[DIRECTIVE] Extract every line of the material below and reproduce it faithfully.

--- start ---

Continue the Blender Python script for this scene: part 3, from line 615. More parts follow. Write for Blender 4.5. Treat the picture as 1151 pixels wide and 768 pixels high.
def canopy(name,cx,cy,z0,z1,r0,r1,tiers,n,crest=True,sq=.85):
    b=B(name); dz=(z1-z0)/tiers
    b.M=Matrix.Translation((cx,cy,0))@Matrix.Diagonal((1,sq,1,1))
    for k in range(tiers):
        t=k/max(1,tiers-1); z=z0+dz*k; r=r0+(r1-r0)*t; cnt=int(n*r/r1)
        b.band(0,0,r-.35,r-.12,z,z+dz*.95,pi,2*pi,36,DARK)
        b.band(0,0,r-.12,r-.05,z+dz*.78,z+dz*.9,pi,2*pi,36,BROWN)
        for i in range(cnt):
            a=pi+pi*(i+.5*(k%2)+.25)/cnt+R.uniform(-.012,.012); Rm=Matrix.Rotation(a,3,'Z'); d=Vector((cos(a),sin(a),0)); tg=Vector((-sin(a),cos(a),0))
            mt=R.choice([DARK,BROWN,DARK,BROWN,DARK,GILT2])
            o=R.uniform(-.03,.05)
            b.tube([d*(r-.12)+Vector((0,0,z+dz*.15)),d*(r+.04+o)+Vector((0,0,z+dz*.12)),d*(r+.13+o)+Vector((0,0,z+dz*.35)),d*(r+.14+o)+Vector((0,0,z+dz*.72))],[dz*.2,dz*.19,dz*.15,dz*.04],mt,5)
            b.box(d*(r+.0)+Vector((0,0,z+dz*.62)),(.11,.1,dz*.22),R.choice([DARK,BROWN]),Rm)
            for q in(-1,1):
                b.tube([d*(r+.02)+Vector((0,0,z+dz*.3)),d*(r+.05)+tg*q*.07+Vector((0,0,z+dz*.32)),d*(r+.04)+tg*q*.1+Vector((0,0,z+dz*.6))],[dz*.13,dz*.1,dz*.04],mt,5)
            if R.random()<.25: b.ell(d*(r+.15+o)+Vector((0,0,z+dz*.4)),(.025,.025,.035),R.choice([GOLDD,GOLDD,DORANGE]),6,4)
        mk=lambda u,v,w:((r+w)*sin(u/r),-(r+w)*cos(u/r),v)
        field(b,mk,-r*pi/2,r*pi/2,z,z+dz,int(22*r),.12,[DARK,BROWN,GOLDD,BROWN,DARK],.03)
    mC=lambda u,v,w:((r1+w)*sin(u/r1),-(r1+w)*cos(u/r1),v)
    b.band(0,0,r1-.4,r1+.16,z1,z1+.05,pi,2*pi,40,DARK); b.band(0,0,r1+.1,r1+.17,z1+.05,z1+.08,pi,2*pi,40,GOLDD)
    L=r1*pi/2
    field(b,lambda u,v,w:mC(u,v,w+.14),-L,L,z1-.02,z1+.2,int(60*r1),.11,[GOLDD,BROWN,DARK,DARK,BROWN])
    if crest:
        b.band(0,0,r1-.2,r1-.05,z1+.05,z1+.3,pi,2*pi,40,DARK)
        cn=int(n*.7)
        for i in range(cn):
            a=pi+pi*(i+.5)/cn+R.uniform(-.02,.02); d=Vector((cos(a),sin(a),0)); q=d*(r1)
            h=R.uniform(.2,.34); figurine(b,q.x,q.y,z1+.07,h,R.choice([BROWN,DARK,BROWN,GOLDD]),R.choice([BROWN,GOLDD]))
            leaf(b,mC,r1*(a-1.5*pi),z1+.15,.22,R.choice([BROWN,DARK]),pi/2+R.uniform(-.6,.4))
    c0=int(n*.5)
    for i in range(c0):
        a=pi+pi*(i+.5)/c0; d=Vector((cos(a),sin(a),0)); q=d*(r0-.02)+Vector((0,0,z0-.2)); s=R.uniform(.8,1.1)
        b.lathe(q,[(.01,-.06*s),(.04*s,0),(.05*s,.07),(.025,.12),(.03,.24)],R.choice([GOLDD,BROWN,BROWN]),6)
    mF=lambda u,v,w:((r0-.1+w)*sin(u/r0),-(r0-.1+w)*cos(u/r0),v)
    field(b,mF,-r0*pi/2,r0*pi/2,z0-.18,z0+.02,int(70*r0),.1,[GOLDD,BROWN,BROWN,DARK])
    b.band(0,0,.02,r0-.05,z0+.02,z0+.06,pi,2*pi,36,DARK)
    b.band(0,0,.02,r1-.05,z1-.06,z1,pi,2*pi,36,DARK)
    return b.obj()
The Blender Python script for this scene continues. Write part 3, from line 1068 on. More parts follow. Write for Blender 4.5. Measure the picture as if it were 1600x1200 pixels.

--- end ---

[REPLY]
Continue the Blender Python script for this scene: part 3, from line 615. More parts follow. Write for Blender 4.5. Treat the picture as 1151 pixels wide and 768 pixels high.
def canopy(name,cx,cy,z0,z1,r0,r1,tiers,n,crest=True,sq=.85):
    b=B(name); dz=(z1-z0)/tiers
    b.M=Matrix.Translation((cx,cy,0))@Matrix.Diagonal((1,sq,1,1))
    for k in range(tiers):
        t=k/max(1,tiers-1); z=z0+dz*k; r=r0+(r1-r0)*t; cnt=int(n*r/r1)
        b.band(0,0,r-.35,r-.12,z,z+dz*.95,pi,2*pi,36,DARK)
        b.band(0,0,r-.12,r-.05,z+dz*.78,z+dz*.9,pi,2*pi,36,BROWN)
        for i in range(cnt):
            a=pi+pi*(i+.5*(k%2)+.25)/cnt+R.uniform(-.012,.012); Rm=Matrix.Rotation(a,3,'Z'); d=Vector((cos(a),sin(a),0)); tg=Vector((-sin(a),cos(a),0))
            mt=R.choice([DARK,BROWN,DARK,BROWN,DARK,GILT2])
            o=R.uniform(-.03,.05)
            b.tube([d*(r-.12)+Vector((0,0,z+dz*.15)),d*(r+.04+o)+Vector((0,0,z+dz*.12)),d*(r+.13+o)+Vector((0,0,z+dz*.35)),d*(r+.14+o)+Vector((0,0,z+dz*.72))],[dz*.2,dz*.19,dz*.15,dz*.04],mt,5)
            b.box(d*(r+.0)+Vector((0,0,z+dz*.62)),(.11,.1,dz*.22),R.choice([DARK,BROWN]),Rm)
            for q in(-1,1):
                b.tube([d*(r+.02)+Vector((0,0,z+dz*.3)),d*(r+.05)+tg*q*.07+Vector((0,0,z+dz*.32)),d*(r+.04)+tg*q*.1+Vector((0,0,z+dz*.6))],[dz*.13,dz*.1,dz*.04],mt,5)
            if R.random()<.25: b.ell(d*(r+.15+o)+Vector((0,0,z+dz*.4)),(.025,.025,.035),R.choice([GOLDD,GOLDD,DORANGE]),6,4)
        mk=lambda u,v,w:((r+w)*sin(u/r),-(r+w)*cos(u/r),v)
        field(b,mk,-r*pi/2,r*pi/2,z,z+dz,int(22*r),.12,[DARK,BROWN,GOLDD,BROWN,DARK],.03)
    mC=lambda u,v,w:((r1+w)*sin(u/r1),-(r1+w)*cos(u/r1),v)
    b.band(0,0,r1-.4,r1+.16,z1,z1+.05,pi,2*pi,40,DARK); b.band(0,0,r1+.1,r1+.17,z1+.05,z1+.08,pi,2*pi,40,GOLDD)
    L=r1*pi/2
    field(b,lambda u,v,w:mC(u,v,w+.14),-L,L,z1-.02,z1+.2,int(60*r1),.11,[GOLDD,BROWN,DARK,DARK,BROWN])
    if crest:
        b.band(0,0,r1-.2,r1-.05,z1+.05,z1+.3,pi,2*pi,40,DARK)
        cn=int(n*.7)
        for i in range(cn):
            a=pi+pi*(i+.5)/cn+R.uniform(-.02,.02); d=Vector((cos(a),sin(a),0)); q=d*(r1)
            h=R.uniform(.2,.34); figurine(b,q.x,q.y,z1+.07,h,R.choice([BROWN,DARK,BROWN,GOLDD]),R.choice([BROWN,GOLDD]))
            leaf(b,mC,r1*(a-1.5*pi),z1+.15,.22,R.choice([BROWN,DARK]),pi/2+R.uniform(-.6,.4))
    c0=int(n*.5)
    for i in range(c0):
        a=pi+pi*(i+.5)/c0; d=Vector((cos(a),sin(a),0)); q=d*(r0-.02)+Vector((0,0,z0-.2)); s=R.uniform(.8,1.1)
        b.lathe(q,[(.01,-.06*s),(.04*s,0),(.05*s,.07),(.025,.12),(.03,.24)],R.choice([GOLDD,BROWN,BROWN]),6)
    mF=lambda u,v,w:((r0-.1+w)*sin(u/r0),-(r0-.1+w)*cos(u/r0),v)
    field(b,mF,-r0*pi/2,r0*pi/2,z0-.18,z0+.02,int(70*r0),.1,[GOLDD,BROWN,BROWN,DARK])
    b.band(0,0,.02,r0-.05,z0+.02,z0+.06,pi,2*pi,36,DARK)
    b.band(0,0,.02,r1-.05,z1-.06,z1,pi,2*pi,36,DARK)
    return b.obj()
The Blender Python script for this scene continues. Write part 3, from line 1068 on. More parts follow. Write for Blender 4.5. Measure the picture as if it were 1600x1200 pixels.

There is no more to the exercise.